-- START --

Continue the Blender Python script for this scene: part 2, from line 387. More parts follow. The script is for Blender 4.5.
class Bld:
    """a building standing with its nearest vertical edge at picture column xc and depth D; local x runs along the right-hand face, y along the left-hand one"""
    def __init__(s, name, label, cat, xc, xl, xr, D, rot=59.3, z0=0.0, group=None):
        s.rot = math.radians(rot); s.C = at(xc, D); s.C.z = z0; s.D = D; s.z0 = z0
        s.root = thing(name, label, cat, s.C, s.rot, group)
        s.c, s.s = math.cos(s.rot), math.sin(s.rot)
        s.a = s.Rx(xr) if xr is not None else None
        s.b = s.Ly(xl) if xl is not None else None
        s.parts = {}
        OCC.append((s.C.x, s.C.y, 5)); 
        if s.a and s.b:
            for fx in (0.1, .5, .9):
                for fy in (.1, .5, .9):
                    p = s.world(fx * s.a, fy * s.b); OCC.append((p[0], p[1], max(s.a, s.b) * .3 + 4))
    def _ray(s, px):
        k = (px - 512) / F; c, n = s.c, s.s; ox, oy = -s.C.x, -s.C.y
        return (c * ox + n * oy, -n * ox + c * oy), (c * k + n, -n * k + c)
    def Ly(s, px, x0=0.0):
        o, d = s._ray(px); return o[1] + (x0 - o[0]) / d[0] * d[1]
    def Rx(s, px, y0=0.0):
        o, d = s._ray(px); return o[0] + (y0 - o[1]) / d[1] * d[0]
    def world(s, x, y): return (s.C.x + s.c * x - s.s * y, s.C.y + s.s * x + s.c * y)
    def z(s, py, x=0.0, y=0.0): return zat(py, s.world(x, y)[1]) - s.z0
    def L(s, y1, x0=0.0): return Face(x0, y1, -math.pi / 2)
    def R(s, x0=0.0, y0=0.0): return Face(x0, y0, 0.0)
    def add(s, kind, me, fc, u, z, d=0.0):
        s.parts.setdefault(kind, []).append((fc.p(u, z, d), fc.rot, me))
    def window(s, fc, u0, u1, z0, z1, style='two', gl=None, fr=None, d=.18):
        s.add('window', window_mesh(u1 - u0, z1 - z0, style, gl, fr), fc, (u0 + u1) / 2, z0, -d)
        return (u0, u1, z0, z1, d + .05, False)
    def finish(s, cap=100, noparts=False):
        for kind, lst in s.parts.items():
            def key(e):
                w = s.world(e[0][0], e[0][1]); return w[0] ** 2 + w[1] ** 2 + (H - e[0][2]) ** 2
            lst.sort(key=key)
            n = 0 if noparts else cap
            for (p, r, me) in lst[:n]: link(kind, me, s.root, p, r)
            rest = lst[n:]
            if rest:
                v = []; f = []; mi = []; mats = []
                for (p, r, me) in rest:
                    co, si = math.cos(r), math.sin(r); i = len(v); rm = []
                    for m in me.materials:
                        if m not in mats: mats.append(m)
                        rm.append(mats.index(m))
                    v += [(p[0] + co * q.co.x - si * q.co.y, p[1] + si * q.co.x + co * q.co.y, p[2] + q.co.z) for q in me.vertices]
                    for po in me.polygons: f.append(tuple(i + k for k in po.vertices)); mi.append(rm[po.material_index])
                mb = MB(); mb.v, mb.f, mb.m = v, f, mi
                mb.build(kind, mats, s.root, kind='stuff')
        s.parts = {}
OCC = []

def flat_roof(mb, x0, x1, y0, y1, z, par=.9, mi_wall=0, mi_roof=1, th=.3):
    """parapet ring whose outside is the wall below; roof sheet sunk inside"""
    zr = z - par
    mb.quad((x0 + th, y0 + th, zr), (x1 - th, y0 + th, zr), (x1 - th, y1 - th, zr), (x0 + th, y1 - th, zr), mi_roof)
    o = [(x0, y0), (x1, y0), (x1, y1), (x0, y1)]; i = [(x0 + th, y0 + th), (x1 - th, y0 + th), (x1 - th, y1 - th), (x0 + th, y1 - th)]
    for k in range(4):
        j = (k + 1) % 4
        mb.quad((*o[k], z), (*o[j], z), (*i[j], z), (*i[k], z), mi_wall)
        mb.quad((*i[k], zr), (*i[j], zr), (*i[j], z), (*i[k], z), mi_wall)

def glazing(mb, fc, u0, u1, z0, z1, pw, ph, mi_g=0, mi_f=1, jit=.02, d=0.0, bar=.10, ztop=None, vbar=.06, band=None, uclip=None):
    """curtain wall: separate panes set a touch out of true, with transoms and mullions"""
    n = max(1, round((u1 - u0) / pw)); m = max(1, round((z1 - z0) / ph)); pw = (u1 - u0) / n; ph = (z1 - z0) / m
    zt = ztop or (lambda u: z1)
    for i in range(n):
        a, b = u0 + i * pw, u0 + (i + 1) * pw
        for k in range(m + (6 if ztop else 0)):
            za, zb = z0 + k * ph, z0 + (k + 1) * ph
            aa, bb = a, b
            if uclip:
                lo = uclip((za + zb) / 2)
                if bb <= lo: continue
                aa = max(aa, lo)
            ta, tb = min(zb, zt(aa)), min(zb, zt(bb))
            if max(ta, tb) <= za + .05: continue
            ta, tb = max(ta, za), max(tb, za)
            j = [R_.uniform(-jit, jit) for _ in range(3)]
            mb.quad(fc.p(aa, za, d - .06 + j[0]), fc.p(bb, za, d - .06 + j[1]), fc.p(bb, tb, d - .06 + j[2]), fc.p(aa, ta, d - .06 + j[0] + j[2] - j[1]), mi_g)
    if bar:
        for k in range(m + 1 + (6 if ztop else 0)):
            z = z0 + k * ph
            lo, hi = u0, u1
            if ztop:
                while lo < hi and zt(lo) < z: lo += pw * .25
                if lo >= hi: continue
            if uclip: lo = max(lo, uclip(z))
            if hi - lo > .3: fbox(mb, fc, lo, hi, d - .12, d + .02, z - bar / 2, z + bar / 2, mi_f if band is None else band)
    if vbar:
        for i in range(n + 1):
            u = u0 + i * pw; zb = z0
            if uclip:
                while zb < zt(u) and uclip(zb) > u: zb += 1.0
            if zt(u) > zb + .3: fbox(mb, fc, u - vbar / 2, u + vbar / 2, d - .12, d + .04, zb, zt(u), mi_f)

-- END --

**AIM OF THE EXERCISE**
Extract all of the data exactly as written.

**RESULT FOR THIS EXERCISE**
Continue the Blender Python script for this scene: part 2, from line 387. More parts follow. The script is for Blender 4.5.
class Bld:
    """a building standing with its nearest vertical edge at picture column xc and depth D; local x runs along the right-hand face, y along the left-hand one"""
    def __init__(s, name, label, cat, xc, xl, xr, D, rot=59.3, z0=0.0, group=None):
        s.rot = math.radians(rot); s.C = at(xc, D); s.C.z = z0; s.D = D; s.z0 = z0
        s.root = thing(name, label, cat, s.C, s.rot, group)
        s.c, s.s = math.cos(s.rot), math.sin(s.rot)
        s.a = s.Rx(xr) if xr is not None else None
        s.b = s.Ly(xl) if xl is not None else None
        s.parts = {}
        OCC.append((s.C.x, s.C.y, 5)); 
        if s.a and s.b:
            for fx in (0.1, .5, .9):
                for fy in (.1, .5, .9):
                    p = s.world(fx * s.a, fy * s.b); OCC.append((p[0], p[1], max(s.a, s.b) * .3 + 4))
    def _ray(s, px):
        k = (px - 512) / F; c, n = s.c, s.s; ox, oy = -s.C.x, -s.C.y
        return (c * ox + n * oy, -n * ox + c * oy), (c * k + n, -n * k + c)
    def Ly(s, px, x0=0.0):
        o, d = s._ray(px); return o[1] + (x0 - o[0]) / d[0] * d[1]
    def Rx(s, px, y0=0.0):
        o, d = s._ray(px); return o[0] + (y0 - o[1]) / d[1] * d[0]
    def world(s, x, y): return (s.C.x + s.c * x - s.s * y, s.C.y + s.s * x + s.c * y)
    def z(s, py, x=0.0, y=0.0): return zat(py, s.world(x, y)[1]) - s.z0
    def L(s, y1, x0=0.0): return Face(x0, y1, -math.pi / 2)
    def R(s, x0=0.0, y0=0.0): return Face(x0, y0, 0.0)
    def add(s, kind, me, fc, u, z, d=0.0):
        s.parts.setdefault(kind, []).append((fc.p(u, z, d), fc.rot, me))
    def window(s, fc, u0, u1, z0, z1, style='two', gl=None, fr=None, d=.18):
        s.add('window', window_mesh(u1 - u0, z1 - z0, style, gl, fr), fc, (u0 + u1) / 2, z0, -d)
        return (u0, u1, z0, z1, d + .05, False)
    def finish(s, cap=100, noparts=False):
        for kind, lst in s.parts.items():
            def key(e):
                w = s.world(e[0][0], e[0][1]); return w[0] ** 2 + w[1] ** 2 + (H - e[0][2]) ** 2
            lst.sort(key=key)
            n = 0 if noparts else cap
            for (p, r, me) in lst[:n]: link(kind, me, s.root, p, r)
            rest = lst[n:]
            if rest:
                v = []; f = []; mi = []; mats = []
                for (p, r, me) in rest:
                    co, si = math.cos(r), math.sin(r); i = len(v); rm = []
                    for m in me.materials:
                        if m not in mats: mats.append(m)
                        rm.append(mats.index(m))
                    v += [(p[0] + co * q.co.x - si * q.co.y, p[1] + si * q.co.x + co * q.co.y, p[2] + q.co.z) for q in me.vertices]
                    for po in me.polygons: f.append(tuple(i + k for k in po.vertices)); mi.append(rm[po.material_index])
                mb = MB(); mb.v, mb.f, mb.m = v, f, mi
                mb.build(kind, mats, s.root, kind='stuff')
        s.parts = {}
OCC = []

def flat_roof(mb, x0, x1, y0, y1, z, par=.9, mi_wall=0, mi_roof=1, th=.3):
    """parapet ring whose outside is the wall below; roof sheet sunk inside"""
    zr = z - par
    mb.quad((x0 + th, y0 + th, zr), (x1 - th, y0 + th, zr), (x1 - th, y1 - th, zr), (x0 + th, y1 - th, zr), mi_roof)
    o = [(x0, y0), (x1, y0), (x1, y1), (x0, y1)]; i = [(x0 + th, y0 + th), (x1 - th, y0 + th), (x1 - th, y1 - th), (x0 + th, y1 - th)]
    for k in range(4):
        j = (k + 1) % 4
        mb.quad((*o[k], z), (*o[j], z), (*i[j], z), (*i[k], z), mi_wall)
        mb.quad((*i[k], zr), (*i[j], zr), (*i[j], z), (*i[k], z), mi_wall)

def glazing(mb, fc, u0, u1, z0, z1, pw, ph, mi_g=0, mi_f=1, jit=.02, d=0.0, bar=.10, ztop=None, vbar=.06, band=None, uclip=None):
    """curtain wall: separate panes set a touch out of true, with transoms and mullions"""
    n = max(1, round((u1 - u0) / pw)); m = max(1, round((z1 - z0) / ph)); pw = (u1 - u0) / n; ph = (z1 - z0) / m
    zt = ztop or (lambda u: z1)
    for i in range(n):
        a, b = u0 + i * pw, u0 + (i + 1) * pw
        for k in range(m + (6 if ztop else 0)):
            za, zb = z0 + k * ph, z0 + (k + 1) * ph
            aa, bb = a, b
            if uclip:
                lo = uclip((za + zb) / 2)
                if bb <= lo: continue
                aa = max(aa, lo)
            ta, tb = min(zb, zt(aa)), min(zb, zt(bb))
            if max(ta, tb) <= za + .05: continue
            ta, tb = max(ta, za), max(tb, za)
            j = [R_.uniform(-jit, jit) for _ in range(3)]
            mb.quad(fc.p(aa, za, d - .06 + j[0]), fc.p(bb, za, d - .06 + j[1]), fc.p(bb, tb, d - .06 + j[2]), fc.p(aa, ta, d - .06 + j[0] + j[2] - j[1]), mi_g)
    if bar:
        for k in range(m + 1 + (6 if ztop else 0)):
            z = z0 + k * ph
            lo, hi = u0, u1
            if ztop:
                while lo < hi and zt(lo) < z: lo += pw * .25
                if lo >= hi: continue
            if uclip: lo = max(lo, uclip(z))
            if hi - lo > .3: fbox(mb, fc, lo, hi, d - .12, d + .02, z - bar / 2, z + bar / 2, mi_f if band is None else band)
    if vbar:
        for i in range(n + 1):
            u = u0 + i * pw; zb = z0
            if uclip:
                while zb < zt(u) and uclip(zb) > u: zb += 1.0
            if zt(u) > zb + .3: fbox(mb, fc, u - vbar / 2, u + vbar / 2, d - .12, d + .04, zb, zt(u), mi_f)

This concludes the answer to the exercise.